В свое время, на своем историческом этапе старался разобраться в прошлом, еще, казалось бы, совсем недавнем для него прошлом, и Герцен. Он прекрасно чувствовал, к чему могут идти и идут «дети», и знал, из какого отчаяния идут они по страшному своему пути — пути крови. Позади у «детей» было только поражение декабристов-отцов на Сенатской да Николай. «Пустое место, оставленное сильными людьми, сосланными в Сибирь, — писал Герцен, — не замещалось. Мысль томилась, работала — но еще ни до чего не доходила. Говорить было опасно — да и нечего было сказать; вдруг тихо поднялась какая-то печальная фигура и потребовала речи для того, чтоб спокойно сказать свое». Это свое прозвучало уверенно и страшно: «Оставьте всякую надежду». Это не было восклицание, не был крик — это была констатация исторического факта.
Герцен говорит нечто очень важное для понимания его взгляда на тот промежуток российской истории, в который столько всего завязалось для будущего и столько узлов было разрублено, казалось, навсегда.
«После «Горе от ума», — замечает Герцен, — не было ни одного литературного произведения, которое сделало бы такое сильное впечатление. Между ними — десятилетнее молчание, 14 декабря, виселицы, каторга, Николай».

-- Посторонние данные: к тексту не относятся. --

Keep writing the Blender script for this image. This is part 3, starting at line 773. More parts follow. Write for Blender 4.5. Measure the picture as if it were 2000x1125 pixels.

С Грибоедовым, как помним, Якушкин был дружен с детства. Юный Якушкин считался, согласно одной из тогдашних версий, прототипом Чацкого. Если так, то Герцен даже и не сделал никакого литературного умозаключения, сказав, что Чацкий — будущий декабрист и всей своей жизнью шел прямехонько в Сибирь.
Так возникает особый социально-психологический ряд: Грибоедов — Якушкин — Чаадаев. Все эти люди связаны между собой далеко не одними частными обстоятельствами личных судеб, но чем-то большим, какой-то общей особенностью. Перед ними останавливается взгляд, привыкший к слишком безапелляционным и вместе с тем слишком размашистым оценкам. Чаадаев и Грибоедов были как бы «не вполне» — даже и по самым уступительным критериям — декабристами, если даже оставить совершенно в стороне вопрос о формальной их принадлежности к Обществу. Якушкин был среди основателей Общества, но (оставив в стороне вопрос о «выходе» его из Общества после отклонения товарищами предложения Якушкина об «устранении» Александра) всегда держался наособицу. Составляя свой собственный особый ряд, все эти люди заметно выпадают из наших «апробированных» представлений о декабризме, дворянской революционности, о революционности вообще, о том, наконец, кто в истории для нас «более ценен», как скажет позже поэт. Этот особый родлюдей словно вносит некую поправку к той привычной шкале социально-психологических ценностей, которая включает для нас понятие «декабризма». Мало того, что все эти люди — «декабристы без декабря», все не были на Сенатской, строго говоря, их и не назовешь «людьми 14 декабря» и сами они себя так никогда не называли. Все эти люди вроде бы с каким-то «уклоном»… «Индивидуалист» и чуть ли не «мистик» Чаадаев, Грибоедов — «персидский министр» и чуть ли не Вазир-Мухтар, о «сдержанности» Якушкина речь уже шла. Тут остается одно из двух — либо что-то менять в нашей собственной системе социально-нравственных ценностей, либо что-то менять в названных людях. Последнее можно сделать литературным способом достаточно просто, что и делалось порой. Но занятие было вполне иллюзорным.